Stated goal:
Images are not part of the copy; transcribe all the data exactly.
— start Material for this task —
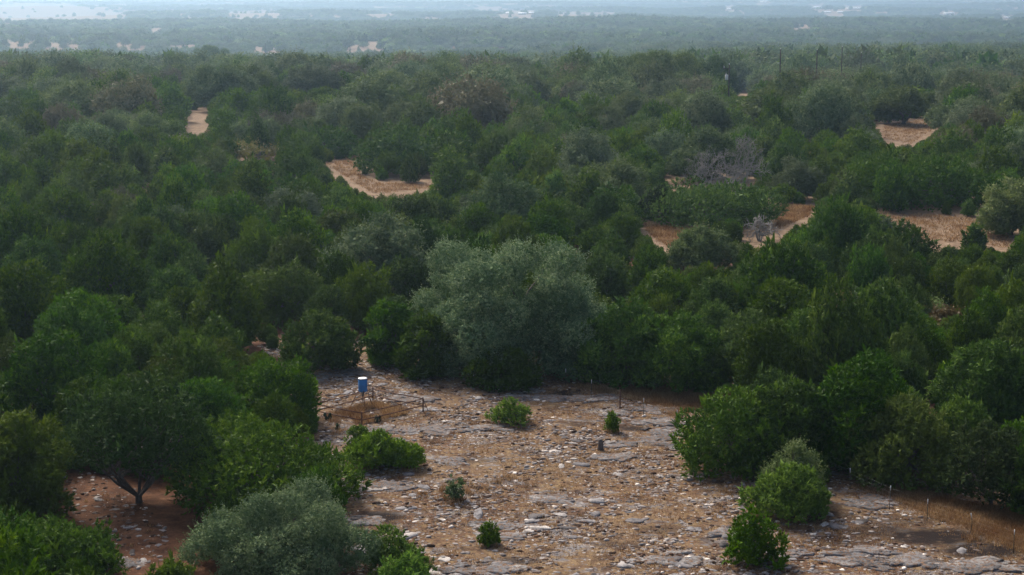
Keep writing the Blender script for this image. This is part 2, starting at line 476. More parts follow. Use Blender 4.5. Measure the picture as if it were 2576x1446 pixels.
gx = axis_lines(-9000, 9000, -36, 36, 0.35, 1.07)
gy = axis_lines(-600, 16000, 66, 150, 0.35, 1.035, 160)
GX, GY = np.meshgrid(gx, gy)
GZ = terrain(GX, GY)
nx, ny = len(gx), len(gy)
gv = np.column_stack([GX.ravel(), GY.ravel(), GZ.ravel()])
ii = (np.arange(ny - 1)[:, None] * nx + np.arange(nx - 1)[None, :]).ravel()
gt = np.vstack([np.column_stack([ii, ii + 1, ii + nx + 1]), np.column_stack([ii, ii + nx + 1, ii + nx])])
gme = mesh_of("ground", gv, gt, M["ground"], smooth=True)
ground = tag(link("ground", gme), kind="structure")
ok = gv[:, 1] > 30
pu, pv, _ = project(gv[:, 0], np.where(ok, gv[:, 1], 100), gv[:, 2])
jit = rng.normal(0, 6, pu.shape)
# meadow: dry grass beyond the fence and in the openings farther back
FENCE_STRIP = [(1430, 968), (1600, 968), (1870, 996), (1720, 1044), (1690, 1050), (1640, 1018), (1500, 985)]
FENCE_STRIP2 = [(2150, 1225), (2300, 1228), (2420, 1262), (2700, 1290), (2750, 1420), (2560, 1388), (2440, 1336), (2330, 1298), (2240, 1255)]
rocky = (in_poly(pu, pv, [(680, 850), (1000, 860), (1860, 960), (2800, 1180), (3000, 1900), (0, 1900), (-200, 1130), (500, 1130)])).astype(float) * ok
strip = (in_poly(pu + jit, pv + jit * 0.4, FENCE_STRIP) | in_poly(pu + jit, pv + jit * 0.4, FENCE_STRIP2))
rocky[strip] = 0.15
leftz = in_poly(pu + jit, pv, [(-200, 1100), (560, 1100), (640, 1330), (560, 1500), (-200, 1500)])
rocky[leftz] *= 0.0
meadow = np.where(gv[:, 1] > 165, 1.0, 0.0); meadow[strip] = 0.8
dark = np.zeros(len(gv))
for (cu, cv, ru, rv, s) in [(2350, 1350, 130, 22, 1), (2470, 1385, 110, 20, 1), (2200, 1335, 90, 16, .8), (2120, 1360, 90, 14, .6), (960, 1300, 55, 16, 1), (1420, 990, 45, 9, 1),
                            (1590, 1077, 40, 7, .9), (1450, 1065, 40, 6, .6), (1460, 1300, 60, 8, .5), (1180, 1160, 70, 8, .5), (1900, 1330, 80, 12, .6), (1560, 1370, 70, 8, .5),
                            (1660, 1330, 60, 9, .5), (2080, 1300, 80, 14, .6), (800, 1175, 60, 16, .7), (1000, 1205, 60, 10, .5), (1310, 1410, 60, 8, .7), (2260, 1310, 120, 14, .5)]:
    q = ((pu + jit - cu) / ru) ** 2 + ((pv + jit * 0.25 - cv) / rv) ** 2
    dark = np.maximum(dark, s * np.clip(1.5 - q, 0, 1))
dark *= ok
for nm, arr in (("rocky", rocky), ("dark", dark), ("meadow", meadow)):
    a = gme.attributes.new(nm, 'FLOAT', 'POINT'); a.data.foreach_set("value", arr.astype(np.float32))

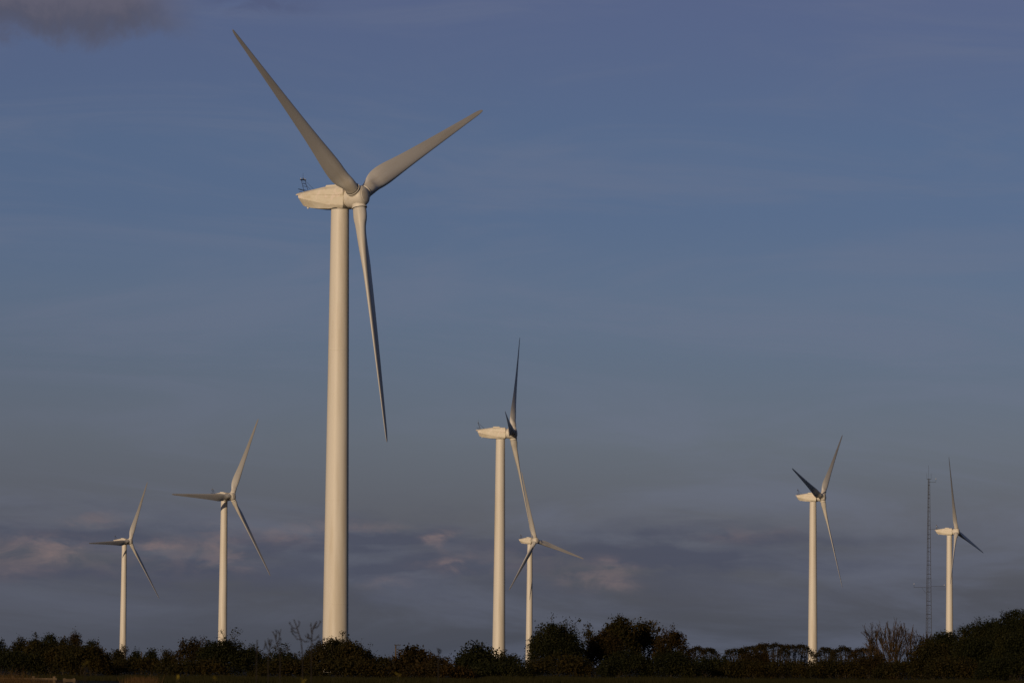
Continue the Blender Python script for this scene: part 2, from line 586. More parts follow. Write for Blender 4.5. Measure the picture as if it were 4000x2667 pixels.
def blade_mesh():
    """length along +Z, rotation tangent +Y, upwind +X"""
    st = [(1.62, 1.74, 1.00, 19), (2.2, 1.80, .95, 20), (3.0, 1.98, .76, 20.5), (3.9, 2.26, .57, 20), (4.8, 2.52, .51, 18.5), (5.8, 2.70, .45, 16.5),
          (7.0, 2.74, .395, 14.2), (8.5, 2.62, .34, 12.2), (10.5, 2.36, .285, 10.6), (13, 2.08, .26, 8.6), (15.5, 1.85, .24, 7.2),
          (18, 1.64, .225, 6.0), (21, 1.40, .21, 5.0), (24, 1.17, .20, 4.1), (27, .94, .19, 3.4), (29.5, .75, .185, 2.9),
          (31.2, .62, .18, 2.6), (32.3, .46, .18, 2.5), (32.8, .29, .19, 2.4), (33.0, .07, .25, 2.4)]
    PITCHB = 2.5
    n = 36
    rings = []
    for (r, c, th, tw) in st:
        w = min(max((r - 1.7) / 3.0, 0), 1)
        w = w * w * (3 - 2 * w)                       # 0 round root, 1 aerofoil
        b = R(tw + PITCHB)
        sec = []
        for j in range(n):
            a = 2 * math.pi * j / n
            # circle part, centred on the pitch axis
            cy, cx_ = math.cos(a) * c / 2, math.sin(a) * c / 2
            # aerofoil part: u from leading edge (0) to trailing edge (1)
            u = (1 - math.cos(a)) / 2
            yt = 5 * th * (.2969 * math.sqrt(max(u, 0)) - .126 * u - .3516 * u * u + .2843 * u ** 3 - .1036 * u ** 4)
            camb = .035 * 4 * u * (1 - u)
            s = 1 if math.sin(a) >= 0 else -1          # +1 pressure side (upwind)
            ay = (.32 - u) * c
            ax = (s * yt * (.85 if s > 0 else 1.1) - camb * .8) * c
            y = cy * (1 - w) + ay * w
            x = cx_ * (1 - w) + ax * w
            sec.append((x * math.cos(b) + y * math.sin(b), y * math.cos(b) - x * math.sin(b), r))
        rings.append(sec)
    # resample for a smooth surface
    out = []
    for i in range(len(rings) - 1):
        steps = 3
        for q in range(steps):
            t = q / steps
            p0, p1 = rings[max(i - 1, 0)], rings[i]
            p2, p3 = rings[i + 1], rings[min(i + 2, len(rings) - 1)]
            sec = []
            z0_, z1_, z2_, z3_ = p0[0][2], p1[0][2], p2[0][2], p3[0][2]
            for a, b_, c_, d in zip(p0, p1, p2, p3):
                h = z2_ - z1_
                m1 = [(c_[k_] - a[k_]) / max(z2_ - z0_, 1e-6) * h for k_ in range(3)]
                m2 = [(d[k_] - b_[k_]) / max(z3_ - z1_, 1e-6) * h for k_ in range(3)]
                h00, h10, h01, h11 = 2 * t**3 - 3 * t**2 + 1, t**3 - 2 * t**2 + t, -2 * t**3 + 3 * t**2, t**3 - t**2
                sec.append(tuple(h00 * b_[k_] + h10 * m1[k_] + h01 * c_[k_] + h11 * m2[k_] for k_ in range(2)) + (z1_ + (z2_ - z1_) * t,))
            out.append(sec)
    out.append(rings[-1])
    mb = MB()
    mb.loft(out)
    return mb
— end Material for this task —
Solution for this exercise:
Keep writing the Blender script for this image. This is part 2, starting at line 476. More parts follow. Use Blender 4.5. Measure the picture as if it were 2576x1446 pixels.
gx = axis_lines(-9000, 9000, -36, 36, 0.35, 1.07)
gy = axis_lines(-600, 16000, 66, 150, 0.35, 1.035, 160)
GX, GY = np.meshgrid(gx, gy)
GZ = terrain(GX, GY)
nx, ny = len(gx), len(gy)
gv = np.column_stack([GX.ravel(), GY.ravel(), GZ.ravel()])
ii = (np.arange(ny - 1)[:, None] * nx + np.arange(nx - 1)[None, :]).ravel()
gt = np.vstack([np.column_stack([ii, ii + 1, ii + nx + 1]), np.column_stack([ii, ii + nx + 1, ii + nx])])
gme = mesh_of("ground", gv, gt, M["ground"], smooth=True)
ground = tag(link("ground", gme), kind="structure")
ok = gv[:, 1] > 30
pu, pv, _ = project(gv[:, 0], np.where(ok, gv[:, 1], 100), gv[:, 2])
jit = rng.normal(0, 6, pu.shape)
# meadow: dry grass beyond the fence and in the openings farther back
FENCE_STRIP = [(1430, 968), (1600, 968), (1870, 996), (1720, 1044), (1690, 1050), (1640, 1018), (1500, 985)]
FENCE_STRIP2 = [(2150, 1225), (2300, 1228), (2420, 1262), (2700, 1290), (2750, 1420), (2560, 1388), (2440, 1336), (2330, 1298), (2240, 1255)]
rocky = (in_poly(pu, pv, [(680, 850), (1000, 860), (1860, 960), (2800, 1180), (3000, 1900), (0, 1900), (-200, 1130), (500, 1130)])).astype(float) * ok
strip = (in_poly(pu + jit, pv + jit * 0.4, FENCE_STRIP) | in_poly(pu + jit, pv + jit * 0.4, FENCE_STRIP2))
rocky[strip] = 0.15
leftz = in_poly(pu + jit, pv, [(-200, 1100), (560, 1100), (640, 1330), (560, 1500), (-200, 1500)])
rocky[leftz] *= 0.0
meadow = np.where(gv[:, 1] > 165, 1.0, 0.0); meadow[strip] = 0.8
dark = np.zeros(len(gv))
for (cu, cv, ru, rv, s) in [(2350, 1350, 130, 22, 1), (2470, 1385, 110, 20, 1), (2200, 1335, 90, 16, .8), (2120, 1360, 90, 14, .6), (960, 1300, 55, 16, 1), (1420, 990, 45, 9, 1),
                            (1590, 1077, 40, 7, .9), (1450, 1065, 40, 6, .6), (1460, 1300, 60, 8, .5), (1180, 1160, 70, 8, .5), (1900, 1330, 80, 12, .6), (1560, 1370, 70, 8, .5),
                            (1660, 1330, 60, 9, .5), (2080, 1300, 80, 14, .6), (800, 1175, 60, 16, .7), (1000, 1205, 60, 10, .5), (1310, 1410, 60, 8, .7), (2260, 1310, 120, 14, .5)]:
    q = ((pu + jit - cu) / ru) ** 2 + ((pv + jit * 0.25 - cv) / rv) ** 2
    dark = np.maximum(dark, s * np.clip(1.5 - q, 0, 1))
dark *= ok
for nm, arr in (("rocky", rocky), ("dark", dark), ("meadow", meadow)):
    a = gme.attributes.new(nm, 'FLOAT', 'POINT'); a.data.foreach_set("value", arr.astype(np.float32))

Continue the Blender Python script for this scene: part 2, from line 586. More parts follow. Write for Blender 4.5. Measure the picture as if it were 4000x2667 pixels.
def blade_mesh():
    """length along +Z, rotation tangent +Y, upwind +X"""
    st = [(1.62, 1.74, 1.00, 19), (2.2, 1.80, .95, 20), (3.0, 1.98, .76, 20.5), (3.9, 2.26, .57, 20), (4.8, 2.52, .51, 18.5), (5.8, 2.70, .45, 16.5),
          (7.0, 2.74, .395, 14.2), (8.5, 2.62, .34, 12.2), (10.5, 2.36, .285, 10.6), (13, 2.08, .26, 8.6), (15.5, 1.85, .24, 7.2),
          (18, 1.64, .225, 6.0), (21, 1.40, .21, 5.0), (24, 1.17, .20, 4.1), (27, .94, .19, 3.4), (29.5, .75, .185, 2.9),
          (31.2, .62, .18, 2.6), (32.3, .46, .18, 2.5), (32.8, .29, .19, 2.4), (33.0, .07, .25, 2.4)]
    PITCHB = 2.5
    n = 36
    rings = []
    for (r, c, th, tw) in st:
        w = min(max((r - 1.7) / 3.0, 0), 1)
        w = w * w * (3 - 2 * w)                       # 0 round root, 1 aerofoil
        b = R(tw + PITCHB)
        sec = []
        for j in range(n):
            a = 2 * math.pi * j / n
            # circle part, centred on the pitch axis
            cy, cx_ = math.cos(a) * c / 2, math.sin(a) * c / 2
            # aerofoil part: u from leading edge (0) to trailing edge (1)
            u = (1 - math.cos(a)) / 2
            yt = 5 * th * (.2969 * math.sqrt(max(u, 0)) - .126 * u - .3516 * u * u + .2843 * u ** 3 - .1036 * u ** 4)
            camb = .035 * 4 * u * (1 - u)
            s = 1 if math.sin(a) >= 0 else -1          # +1 pressure side (upwind)
            ay = (.32 - u) * c
            ax = (s * yt * (.85 if s > 0 else 1.1) - camb * .8) * c
            y = cy * (1 - w) + ay * w
            x = cx_ * (1 - w) + ax * w
            sec.append((x * math.cos(b) + y * math.sin(b), y * math.cos(b) - x * math.sin(b), r))
        rings.append(sec)
    # resample for a smooth surface
    out = []
    for i in range(len(rings) - 1):
        steps = 3
        for q in range(steps):
            t = q / steps
            p0, p1 = rings[max(i - 1, 0)], rings[i]
            p2, p3 = rings[i + 1], rings[min(i + 2, len(rings) - 1)]
            sec = []
            z0_, z1_, z2_, z3_ = p0[0][2], p1[0][2], p2[0][2], p3[0][2]
            for a, b_, c_, d in zip(p0, p1, p2, p3):
                h = z2_ - z1_
                m1 = [(c_[k_] - a[k_]) / max(z2_ - z0_, 1e-6) * h for k_ in range(3)]
                m2 = [(d[k_] - b_[k_]) / max(z3_ - z1_, 1e-6) * h for k_ in range(3)]
                h00, h10, h01, h11 = 2 * t**3 - 3 * t**2 + 1, t**3 - 2 * t**2 + t, -2 * t**3 + 3 * t**2, t**3 - t**2
                sec.append(tuple(h00 * b_[k_] + h10 * m1[k_] + h01 * c_[k_] + h11 * m2[k_] for k_ in range(2)) + (z1_ + (z2_ - z1_) * t,))
            out.append(sec)
    out.append(rings[-1])
    mb = MB()
    mb.loft(out)
    return mb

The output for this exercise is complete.